Mona Lisa, de Leonardo da Vinci, também conhecida por Gioconda, é provavelmente o mais célebre e mais valioso retrato de toda a história da pintura. É também um dos mais estudados, e, após séculos de controvérsias, os especialistas tendem hoje a concordar que a mulher que serviu de modelo à tela que está no Louvre se chamava Lisa Gherardini e era casada com um mercador florentino. Que surgisse agora uma nova tese a sugerir que a mulher retratada era afinal outra seria já bastante ousado. Mas Silvano Vincenti, que não é propriamente um estudioso amador - preside, em Itália, ao Comité Nacional para a Valorização dos Bens Históricos -, acaba de propor uma teoria ainda mais arrojada: a suposta mulher de sorriso enigmático seria afinal um homem, mais precisamente Gian Giacomo Caprotti, mais conhecido por Salai, alcunha que este terá ficado a dever ao próprio Leonardo (1452-1519) e que derivará da palavra italiana salaino, traduzível por diabrete.

Vincenti garantiu numa conferência de imprensa realizada quarta-feira em Roma que as suas conclusões resultam de um aturado trabalho de equipa, que envolveu vários especialistas e incluiu a análise de reproduções digitais de grande qualidade. E os argumentos para propor Salai como modelo do rosto de Mona Lisa são, no essencial, dois: há grandes semelhanças, defende Vincenti, entre os traços faciais da Gioconda e os dos protagonistas de outras telas de Leonardo às quais Salai serviu alegadamente de modelo, como a de S. João Baptista ou a menos conhecida Angelo Incarnato. O segundo argumento parece inventado por Dan Brown: a equipa de investigadores italianos assegura ter descoberto, nos olhos de Mona Lisa, duas letras minúsculas, que identificaram como um "L" e um "S". Leonardo e Salai, portanto.

O Louvre é que não parece muito dispostos a comprar a tese de Vincenti. Um responsável do museu parisiense, ouvido pela agência noticiosa France Press, garante que o quadro foi submetido - primeiro em 2001 e, mais recentemente, em 2009 - a "todas as análises laboratoriais possíveis" e que não se encontrou nenhuma letra ou qualquer outro tipo de cifra. E acrescenta que, tratando-se de uma pintura sobre madeira, o envelhecimento do quadro provocou o aparecimento de muitas pequenas fendas (craquelures), cujas formas "têm vindo a ser objecto de extrapolações". O Louvre adianta ainda que não recebeu, até ao momento, quaisquer provas documentais que sustentem a tese italiana.

"Completamente cegos"

Vincenti, cuja equipa ganhou notoriedade no final de 2009, quando descobriu e identificou, na cidade italiana de Porto Ercole, os restos mortais de Caravaggio, leva a reacção do Louvre à conta de embaraço. "Compreendo a sua incredulidade e surpresa, já que se trata da pintura mais estudada do mundo", diz Vincenti. Mas, um pouco menos compreensivo, conclui: "Eles são completamente cegos."

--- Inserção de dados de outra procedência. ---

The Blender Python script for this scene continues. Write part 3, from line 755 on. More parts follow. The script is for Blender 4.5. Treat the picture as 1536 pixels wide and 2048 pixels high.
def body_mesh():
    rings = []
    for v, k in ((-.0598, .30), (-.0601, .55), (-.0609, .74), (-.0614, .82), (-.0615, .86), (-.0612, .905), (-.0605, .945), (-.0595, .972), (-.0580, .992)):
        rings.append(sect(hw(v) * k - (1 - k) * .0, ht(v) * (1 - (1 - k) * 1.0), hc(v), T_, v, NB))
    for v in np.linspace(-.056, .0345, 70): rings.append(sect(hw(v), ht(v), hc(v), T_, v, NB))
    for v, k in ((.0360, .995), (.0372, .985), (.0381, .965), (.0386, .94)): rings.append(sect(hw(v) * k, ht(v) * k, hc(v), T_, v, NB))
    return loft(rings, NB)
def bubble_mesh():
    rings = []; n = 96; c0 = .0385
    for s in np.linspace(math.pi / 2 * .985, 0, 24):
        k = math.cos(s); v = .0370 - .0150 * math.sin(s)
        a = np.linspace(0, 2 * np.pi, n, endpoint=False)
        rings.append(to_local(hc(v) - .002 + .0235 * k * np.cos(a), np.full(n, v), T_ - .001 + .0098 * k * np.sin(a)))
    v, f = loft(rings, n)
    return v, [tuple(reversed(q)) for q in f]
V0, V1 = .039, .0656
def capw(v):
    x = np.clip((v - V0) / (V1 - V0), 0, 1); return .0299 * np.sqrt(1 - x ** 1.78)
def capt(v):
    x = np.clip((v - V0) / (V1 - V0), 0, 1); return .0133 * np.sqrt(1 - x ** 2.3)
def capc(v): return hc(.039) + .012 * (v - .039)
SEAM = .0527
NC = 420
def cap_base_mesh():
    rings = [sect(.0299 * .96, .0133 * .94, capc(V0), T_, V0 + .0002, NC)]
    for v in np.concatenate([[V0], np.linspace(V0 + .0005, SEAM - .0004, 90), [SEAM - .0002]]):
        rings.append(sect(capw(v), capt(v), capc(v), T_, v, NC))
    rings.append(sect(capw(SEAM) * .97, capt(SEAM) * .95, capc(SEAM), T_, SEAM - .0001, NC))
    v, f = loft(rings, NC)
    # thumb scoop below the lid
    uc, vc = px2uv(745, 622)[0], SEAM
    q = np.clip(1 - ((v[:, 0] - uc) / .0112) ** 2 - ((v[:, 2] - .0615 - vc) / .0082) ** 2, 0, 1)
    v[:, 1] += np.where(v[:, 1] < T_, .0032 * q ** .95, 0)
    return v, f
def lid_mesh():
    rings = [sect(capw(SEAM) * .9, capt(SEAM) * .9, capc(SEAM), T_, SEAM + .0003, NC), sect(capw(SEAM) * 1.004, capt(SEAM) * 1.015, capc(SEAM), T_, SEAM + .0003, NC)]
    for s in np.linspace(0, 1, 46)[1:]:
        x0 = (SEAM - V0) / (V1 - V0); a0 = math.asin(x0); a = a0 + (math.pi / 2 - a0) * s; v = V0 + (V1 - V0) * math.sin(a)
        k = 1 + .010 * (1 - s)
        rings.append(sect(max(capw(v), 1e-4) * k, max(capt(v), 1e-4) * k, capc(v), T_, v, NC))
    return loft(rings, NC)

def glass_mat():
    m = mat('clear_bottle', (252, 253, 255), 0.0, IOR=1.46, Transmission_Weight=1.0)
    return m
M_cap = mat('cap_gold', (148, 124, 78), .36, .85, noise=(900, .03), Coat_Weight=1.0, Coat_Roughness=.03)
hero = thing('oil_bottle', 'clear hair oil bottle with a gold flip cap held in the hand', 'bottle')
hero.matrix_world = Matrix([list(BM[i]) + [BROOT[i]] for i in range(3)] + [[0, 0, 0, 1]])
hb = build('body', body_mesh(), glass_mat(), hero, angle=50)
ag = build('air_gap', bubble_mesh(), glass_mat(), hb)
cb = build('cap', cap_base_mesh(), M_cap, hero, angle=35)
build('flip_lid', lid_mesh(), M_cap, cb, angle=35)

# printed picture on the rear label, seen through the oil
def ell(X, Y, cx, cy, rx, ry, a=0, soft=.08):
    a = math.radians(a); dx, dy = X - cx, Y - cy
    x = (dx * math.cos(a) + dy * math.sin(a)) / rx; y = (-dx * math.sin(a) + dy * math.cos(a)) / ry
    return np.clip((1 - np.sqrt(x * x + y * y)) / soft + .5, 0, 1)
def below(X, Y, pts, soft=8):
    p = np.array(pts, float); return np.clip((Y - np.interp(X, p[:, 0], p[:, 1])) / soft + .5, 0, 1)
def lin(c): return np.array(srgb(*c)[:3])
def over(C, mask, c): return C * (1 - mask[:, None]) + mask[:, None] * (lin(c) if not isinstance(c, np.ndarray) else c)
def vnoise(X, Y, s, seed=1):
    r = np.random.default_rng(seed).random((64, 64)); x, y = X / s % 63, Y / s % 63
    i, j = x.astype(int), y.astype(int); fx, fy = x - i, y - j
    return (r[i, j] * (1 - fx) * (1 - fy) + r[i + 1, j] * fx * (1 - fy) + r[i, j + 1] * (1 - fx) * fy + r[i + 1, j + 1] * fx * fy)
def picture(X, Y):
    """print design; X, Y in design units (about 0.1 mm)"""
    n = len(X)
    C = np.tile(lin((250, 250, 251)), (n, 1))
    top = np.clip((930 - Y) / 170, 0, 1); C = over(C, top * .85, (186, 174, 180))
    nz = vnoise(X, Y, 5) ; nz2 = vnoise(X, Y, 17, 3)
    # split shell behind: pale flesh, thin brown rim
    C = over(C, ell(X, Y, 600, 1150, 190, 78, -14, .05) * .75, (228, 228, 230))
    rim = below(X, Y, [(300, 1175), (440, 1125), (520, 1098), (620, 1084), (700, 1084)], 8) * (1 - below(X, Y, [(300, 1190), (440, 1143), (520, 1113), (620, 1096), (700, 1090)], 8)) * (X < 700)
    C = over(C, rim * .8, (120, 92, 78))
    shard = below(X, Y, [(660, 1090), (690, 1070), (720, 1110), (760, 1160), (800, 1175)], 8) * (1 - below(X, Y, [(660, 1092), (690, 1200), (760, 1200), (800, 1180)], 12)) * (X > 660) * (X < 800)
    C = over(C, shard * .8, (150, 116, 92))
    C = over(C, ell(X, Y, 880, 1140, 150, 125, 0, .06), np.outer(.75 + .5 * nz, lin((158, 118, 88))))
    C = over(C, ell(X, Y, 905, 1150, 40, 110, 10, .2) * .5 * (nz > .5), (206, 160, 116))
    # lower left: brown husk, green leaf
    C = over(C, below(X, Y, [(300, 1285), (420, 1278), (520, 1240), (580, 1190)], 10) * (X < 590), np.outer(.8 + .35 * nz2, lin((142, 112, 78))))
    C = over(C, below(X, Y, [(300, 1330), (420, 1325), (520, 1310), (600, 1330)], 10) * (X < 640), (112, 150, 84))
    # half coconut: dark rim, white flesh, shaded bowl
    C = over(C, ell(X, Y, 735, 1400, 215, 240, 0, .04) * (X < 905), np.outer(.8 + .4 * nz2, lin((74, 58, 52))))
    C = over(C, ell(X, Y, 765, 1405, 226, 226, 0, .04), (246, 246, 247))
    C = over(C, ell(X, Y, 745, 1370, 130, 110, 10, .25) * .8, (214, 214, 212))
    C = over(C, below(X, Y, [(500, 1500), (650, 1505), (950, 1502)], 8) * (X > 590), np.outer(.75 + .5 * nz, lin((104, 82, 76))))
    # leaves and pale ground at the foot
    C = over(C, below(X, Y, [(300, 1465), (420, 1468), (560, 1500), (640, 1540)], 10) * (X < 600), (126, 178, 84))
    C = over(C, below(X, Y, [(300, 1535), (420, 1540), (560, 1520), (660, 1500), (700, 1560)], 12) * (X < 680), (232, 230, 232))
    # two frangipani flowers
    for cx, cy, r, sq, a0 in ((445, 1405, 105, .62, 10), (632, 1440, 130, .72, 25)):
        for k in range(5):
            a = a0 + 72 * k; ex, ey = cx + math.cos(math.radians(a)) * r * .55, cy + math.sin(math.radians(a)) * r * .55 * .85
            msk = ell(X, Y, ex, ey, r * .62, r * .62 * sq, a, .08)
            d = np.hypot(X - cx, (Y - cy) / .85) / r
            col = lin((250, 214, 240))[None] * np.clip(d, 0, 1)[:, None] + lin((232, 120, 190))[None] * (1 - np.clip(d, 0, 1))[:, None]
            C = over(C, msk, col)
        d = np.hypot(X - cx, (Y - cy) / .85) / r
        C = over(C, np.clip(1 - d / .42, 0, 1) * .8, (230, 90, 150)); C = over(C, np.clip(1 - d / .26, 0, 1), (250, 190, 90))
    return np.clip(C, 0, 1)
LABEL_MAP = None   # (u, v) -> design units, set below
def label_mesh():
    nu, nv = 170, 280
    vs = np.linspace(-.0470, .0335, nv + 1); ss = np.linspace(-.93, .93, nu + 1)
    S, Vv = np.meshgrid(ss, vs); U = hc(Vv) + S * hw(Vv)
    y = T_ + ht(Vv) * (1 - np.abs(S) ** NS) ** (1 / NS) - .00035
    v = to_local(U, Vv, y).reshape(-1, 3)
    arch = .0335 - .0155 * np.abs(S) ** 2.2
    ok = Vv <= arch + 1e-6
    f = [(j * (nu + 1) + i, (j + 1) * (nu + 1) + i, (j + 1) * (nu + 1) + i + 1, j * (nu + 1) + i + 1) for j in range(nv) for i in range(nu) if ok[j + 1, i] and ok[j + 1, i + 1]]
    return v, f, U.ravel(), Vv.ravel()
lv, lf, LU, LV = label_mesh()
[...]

Filho de camponeses, Salai, ele próprio pintor, tornou-se aprendiz de Leonardo aos 16 anos e viveu com ele 25 anos, tendo sido provavelmente a relação mais estável da vida do mestre. Especula-se que teriam mantido uma relação homossexual. Leonardo faz-lhe várias referências nos seus cadernos, pelos quais sabemos que o tomou a seu cargo no "dia de santa Madalena de 1490". O artista conta ainda que Gian Giacomo praticava pequenos furtos e tinha tendência para partir coisas, e daí a alcunha que lhe deu. Pensa-se que terá sido o autor de um nu, assinado Andea Salai, ao qual terá servido de modelo a mesma Lisa Gherardini que sempre se julgou ser (e talvez seja) o modelo de Mona Lisa. E é certo que, após a morte de Leonardo, recebeu em herança a Gioconda que hoje se encontra no Louvre.